The RCP tax insurance team consists of highly qualified experts who have practical experience in structuring unique tax solutions for Fortune 100 firms. Team members have a unique blend of both investment banking and insurance skills having held senior positions at: Merrill Lynch, ABN Amro, Deloitte and Touche, Bank of America and AIG. The team is additionally supported by tax counsel from the most prestigious law firms in the country.

Accounting for Tax Insurance

Collection of tax insurance should be recorded in other income, not a credit to the income tax provision. The insurance proceeds would be recorded at the time the insurance company acknowledges that they have an obligation and when an insured can estimate how much the receivable will amount to. The loss of the tax benefit for which the insurance was purchased would be shown as a debit to the tax provision in the year an insured loses the issue to the IRS. Because insurance was purchased, there would be no basis to not recognize the tax benefit on the original transaction.

Sample Opportunities

Past Tax Strategies:

  • When there are concerns about previous tax positions taken, both on an individual and corporate level.

Current Tax Strategies:

  • When there is insufficient time to obtain a ruling from the tax authorities.

  • In cases where the IRS as a matter of policy will not issue private letter rulings.

  • When there are concerns that the IRS will decline to rule on the matter.

Individuals:

  • To protect against tax liability arising from estate planning or wealth management techniques.

Corporations:

  • When in need of financial certainty - tax insurance locks in the originally envisioned financial benefits of a past or contemplated transaction.

  • Offers an alternative to tax reserves - eliminates the need to reserve or reduces the amount of tax reserves maintained for corporate transactions and can be used as an effective tax management tool.

  • Offers bottom line leverage - tax insurance positively impacts the bottom line (and the effective tax rate).

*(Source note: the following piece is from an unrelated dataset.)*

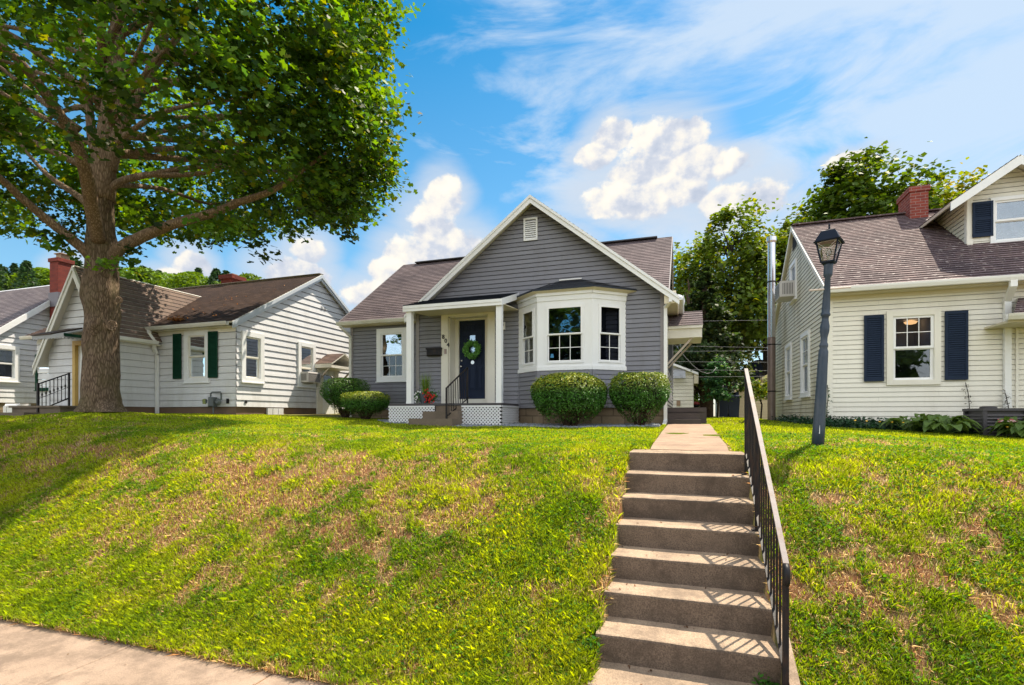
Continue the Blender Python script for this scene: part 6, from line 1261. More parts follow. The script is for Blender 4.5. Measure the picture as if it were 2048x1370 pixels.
# ================================================================ TREES
def branch_tree(T, root, spec, mat, seg=9):
    m = MB()
    for pts, r0, r1 in spec:
        n = len(pts); P_ = [Vector(p) for p in pts]; out = []; rad = []
        for i in range(n-1):                                        # smooth with Catmull-Rom
            p0, p1, p2, p3 = P_[max(i-1, 0)], P_[i], P_[i+1], P_[min(i+2, n-1)]
            for k in range(4):
                t = k/4; q = 0.5*((2*p1)+(p2-p0)*t+(2*p0-5*p1+4*p2-p3)*t*t+(3*p1-p0-3*p2+p3)*t**3); out.append(q); rad.append(r0+(r1-r0)*((i+t)/(n-1)))
        out.append(P_[-1]); rad.append(r1); m.tube(out, rad, seg, True, 0.10)
    return m.build('limbs', mat, T, True)
def maple():
    B = Vector(TREE); B.z = gz(B.x, B.y); T = thing('maple_tree', 'large old maple with a thick knotty trunk and broad spreading crown', 'tree', tuple(B))
    A = lambda u, v, zc=11.7: at(u, v, zc)
    # trunk as a lumpy, flared surface
    ctrl = [(822, .60, 203), (815, .54, 203), (805, .50, 203), (790, .485, 203), (760, .455, 203), (700, .425, 203), (640, .42, 204), (600, .43, 203), (560, .405, 203), (520, .40, 204), (495, .41, 203), (470, .37, 202), (430, .33, 202), (390, .30, 204), (350, .27, 207)]
    vs = []; fs = []; seg = 56; lev = 110; vv = np.linspace(824, 350, lev)
    cv = [c[0] for c in ctrl][::-1]; cr = [c[1] for c in ctrl][::-1]; cu = [c[2] for c in ctrl][::-1]
    for i, v in enumerate(vv):
        r = np.interp(v, cv, cr); u = np.interp(v, cv, cu); c = Vector(A(u, v))
        for k in range(seg):
            t = 2*math.pi*k/seg; root_ = max(0, (800-v)*-1)/24; fl = 1+0.22*root_*max(0, math.cos(3*t+0.7))+0.10*root_*math.cos(5*t+2)
            q = .75+0.11*(vnoise(math.cos(t)*1.5+3, math.sin(t)*1.5+v*.02, 1)-.5)+0.07*(vnoise(math.cos(t)*3+5, v*.03+math.sin(t)*3, 1)-.5)
            rd = 0.022*(abs(((vnoise(math.cos(t)*9+20, math.sin(t)*9+v*.006, 1.6)*2) % 1)-.5)*2-.5)
            for (kv, ku, s, w) in ((612, -1.05, .07, 30), (655, -.95, .11, 16), (590, -2.3, .08, 22), (560, -2.6, .08, 22), (575, -.4, .10, 30), (690, -2.0, .04, 40)): # burls
                dt = math.atan2(math.sin(t-(ku)), math.cos(t-(ku))); rd += s*math.exp(-(dt/.38)**2-((v-kv)/w)**2)
            vs.append((c.x+math.cos(t)*(r*fl*q+rd), c.y+math.sin(t)*(r*fl*q+rd), c.z))
    for i in range(lev-1):
        for k in range(seg): a = i*seg+k; b = i*seg+(k+1) % seg; fs.append((a, b, b+seg, a+seg))
    m = MB(); m.add(vs, fs); trunk = m.build('trunk', MT['bark'], T, True)
    kn = MB()
    for (u, v, s) in ((181, 582, .085), (224, 655, .10), (238, 603, .06)):
        p = Vector(A(u, v, 11.7)); d = -Vector(A(u, v, 1.0)).normalized(); d.z = 0; sdir = Vector(A(u, v, 11.7))-Vector(A(203, v, 11.7)); off = sdir.length; p = Vector(A(203, v, 11.7))+sdir+d*(math.sqrt(max(.02, .365**2-off**2))+.05)
        nrm = d.normalized(); sx = Vector((0, 0, 1)).cross(nrm)
        for rr, tt, off in ((s, .020, 0), (s*.62, .016, .006), (s*.3, .014, .004)): kn.tube([p+nrm*off+sx*(math.cos(a)*rr*.8)+Vector((0, 0, math.sin(a)*rr)) for a in np.linspace(0, 6.283, 17)], tt, 6)
    kn.build('knots', MT['limb'], trunk, True)
    L = [([A(203, 400), A(207, 340), A(212, 290), A(222, 220), A(232, 120), A(238, 0), A(240, -120)], .27, .11),
         ([A(222, 520), A(240, 497, 11.6), A(285, 473, 11.5), A(350, 447, 11.4), A(420, 428, 11.3), A(480, 404, 11.2), A(545, 381, 11.1), A(600, 345, 11.1), A(660, 300, 11)], .15, .03),
         ([A(185, 520), A(165, 496, 11.5), A(110, 452, 11.2), A(50, 402, 10.8), A(-5, 352, 10.4), A(-90, 290, 10)], .13, .05),
         ([A(197, 480, 11.5), A(187, 430, 11.1), A(172, 350, 10.6), A(150, 280, 10.2), A(118, 228, 9.8), A(75, 165, 9.3), A(20, 105, 8.8), A(-40, 60, 8.4)], .15, .06),
         ([A(215, 340), A(228, 300), A(245, 252), A(275, 195), A(300, 140), A(330, 70), A(352, 0), A(372, -60)], .17, .05),
         ([A(300, 140), A(330, 108, 11.9), A(365, 60, 12), A(398, 10, 12.1)], .09, .04),
         ([A(210, 400), A(235, 366), A(290, 350, 12), A(345, 350, 12.1), A(410, 345, 12.2), A(450, 325, 12.2), A(490, 290, 12.3)], .09, .03),
         ([A(195, 430), A(160, 395, 12), A(115, 365, 12.3), A(75, 330, 12.6), A(20, 260, 13)], .09, .03),
         ([A(200, 330), A(185, 280), A(178, 215), A(168, 140), A(160, 40)], .12, .05),
         ([A(160, 260, 11.5), A(100, 215, 11.2), A(45, 170, 11), A(-30, 110, 10.8)], .08, .03),
         ([A(330, 130, 12), A(395, 120, 12.4), A(470, 80, 12.6), A(560, 30, 12.7)], .06, .02)]
    rr = random.Random(11)
    for i in range(26):                                              # limbs toward and away from the street
        a = rr.random()*6.283; z0 = rr.uniform(5.0, 8.5); R_ = rr.uniform(3.5, 5.8); d = Vector((math.cos(a), math.sin(a), 0)); c = Vector((B.x, B.y, z0))
        L.append(([c, c+d*R_*.35+Vector((0, 0, .7)), c+d*R_*.7+Vector((0, 0, 1.1+rr.uniform(-.4, .5))), c+d*R_+Vector((0, 0, 1.2+rr.uniform(-.8, 1.0)))], rr.uniform(.05, .10), .018))
    branch_tree(T, B, L, MT['limb'], 10)
    # crown: leaf sprays on drooping twigs filling a broad, squarish dome
    r = np.random.default_rng(21); C = []; n = 0
    cen = np.array([B.x+0.35, B.y+1.1, 7.3])
    while n < 1180:
        q = r.uniform(-1, 1, (4000, 3)); rad = np.hypot(q[:, 0], q[:, 1]); rho = (rad**3.4+np.abs(q[:, 2])**3.4)**(1/3.4)
        keep = (rho < 1) & (r.random(4000) < 0.16+0.84*rho**3); q = q[keep]; rad = rad[keep]
        a = np.arctan2(q[:, 1], q[:, 0]); lump = 0.82+0.38*fbm(np.cos(a)*2+9, np.sin(a)*2+q[:, 2]*1.5, 1.6, 3)
        x = cen[0]+q[:, 0]*6.3*lump; y = cen[1]+q[:, 1]*np.where(q[:, 1] > 0, 4.4, 5.7)*lump; z = cen[2]+np.where(q[:, 2] > 0, q[:, 2]*3.9, q[:, 2]*2.95)
        gap = vnoise(x*.9+4, z*.9+y*.6, 1.0)*.6+vnoise(x*1.9, z*1.9+y*1.3, 1.0)*.4
        z = z+0.25*sstep(0, 1, 1-rad)
        ok = gap > 0.49
        back = np.maximum(0, (-(x-cen[0])*ST+(y-cen[1])*CT)); z = z+0.26*back*np.clip(1-(z-4)/4, 0, 1)
        # the underside lifts towards the trunk on the street-right side, leaving sky
        under = (z < 5.1) & (rad < 0.40); ok &= ~under
        tr_ = np.hypot(x-B.x, y-B.y); ok &= ~((tr_ < 2.6) & (z < 8.8)); ok &= ~((back > 1.0) & (r.random(len(z)) < 0.4))
        ok &= ~((z > 7.5) & (y > B.y+1) & (r.random(len(z)) < 0.35))
        u_, v_, zc_ = proj(x, y, z); ok &= ~((v_ < -320) & (r.random(len(z)) < 0.35))
        p = np.stack([x, y, z], -1)[ok]; C.append(p); n += len(p)
    C = np.concatenate(C)[:1180]
    ex = np.array([at(*q) for q in ((100, 490, 11.2), (120, 478, 11.3), (85, 470, 11.2), (135, 500, 11.5), (262, 520, 11.2), (275, 500, 11.3), (250, 538, 11.2), (205, 527, 11.15), (500, 470, 11.2), (520, 495, 11.3), (530, 512, 11.4), (480, 455, 11), (455, 440, 11.2), (570, 455, 12), (586, 470, 12.1), (650, 440, 11.8), (690, 450, 12), (700, 470, 12.1), (705, 430, 12), (350, 430, 11.6), (300, 440, 11.2), (400, 450, 11.2), (330, 400, 11.3), (430, 470, 11.3), (20, 400, 10.8), (40, 420, 10.9), (60, 385, 11))])
    for pts, r0, r1 in L[:9]:                                        # the big limbs stay bare near the trunk
        q = np.array([tuple(p) for p in pts])[:-2]
        for a_, b_ in zip(q[:-1], q[1:]):
            ab = b_-a_; t_ = np.clip(((C-a_)@ab)/(ab@ab), 0, 1); C = C[np.linalg.norm(C-(a_+t_[:, None]*ab), axis=1) > .55]
    C = np.concatenate([C, ex]); N_ = len(C); cnt = r.integers(34, 92, N_); cnt[-len(ex):] = 26; idx = np.repeat(np.arange(N_), cnt); n = len(idx)
    rs = np.where(idx >= N_-len(ex), 0.16, 0.29)
    off = np.clip(r.normal(size=(n, 3)), -2, 2)*np.stack([rs, rs, rs*.55], -1); P3 = C[idx]+off
    d = P3-cen; d /= np.linalg.norm(d, axis=1, keepdims=True)
    tone = (0.32+1.5*r.random(N_)**1.3)[idx][:, None]; q = r.random((n, 1)); c = np.array([.044, .112, .018])*(1-q)+np.array([.105, .185, .018])*q; c = c*tone
    yl = (r.random(n) < .06)[:, None]; c = np.where(yl, np.array([.20, .22, .02]), c)
    u_, v_, zc_ = proj(P3[:, 0], P3[:, 1], P3[:, 2]); vis = (v_ > -60) & (u_ > -80); P3v, cv_, dv = P3[vis], c[vis], d[vis]
    print('leaves', len(P3), vis.sum())
    nb = dv*0.5+np.array([0, 0, .8])+r.normal(size=dv.shape)*.55
    leaf_cards('crown', P3v, .122, cv_, MT['leaf'], T, .5, MAPLE, .35, .5, nbias=nb)
    P3h, ch, dh = P3[~vis][::3], c[~vis][::3], d[~vis][::3]
    leaf_cards('crown', P3h, .20, ch, MT['leaf'], T, .5, LEAF4*np.array([1, 1.6]), .3, .3, nbias=dh*.5+np.array([0, 0, .8])+r.normal(size=dh.shape)*.55)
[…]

By eliminating/reducing tax reserves, corporations can recognize profits from key transactions sooner rather than later.

  • An Audit Committee & Corporate Governance Tool - provides a vehicle through which companies can mitigate contingent tax liabilities for transactions that may now be under greater scrutiny due to prevailing market conditions.

  • When there are concerns about availability of corporate net operating loss carry-forwards as a result of a change in ownership of a corporation.

  • When a current transaction may jeopardize the tax treatment of a prior tax-free spin-off.

  • When there are concerns that a lease transaction will be treated as a sale for tax purposes.

  • When there are concerns that debt will be treated as equity.

  • To protect against tax liability arising from potential loss of S corporation qualification.

  • When there are concerns about whether basis should be stepped up or carried over as a result of a potential transaction.

  • To protect against tax liability arising from potential loss of Real Estate Investment Trust (REIT) qualification.

Other Areas of Concern:

  • IRC Section 263(c): Intangible Drilling Costs.

  • IRC Section 355/355(e): Tax-Free Spin-Offs.

  • IRC Section 358: Tax-Free Mergers.

  • IRC Section 1031: Like-Kind Exchanges.

  • IRC Section 29: Synthetic Fuel Credits.

  • IRC Section 368 (a)(1)(A): Tax-Free Corporate Re-organizations.

  • IRC Section 368 (a)(1)(G), 197,269: Structuring transactions as taxable to realize a step up in basis.

  • IRC Section 382: Using net operating losses to avoid tax on capital gain.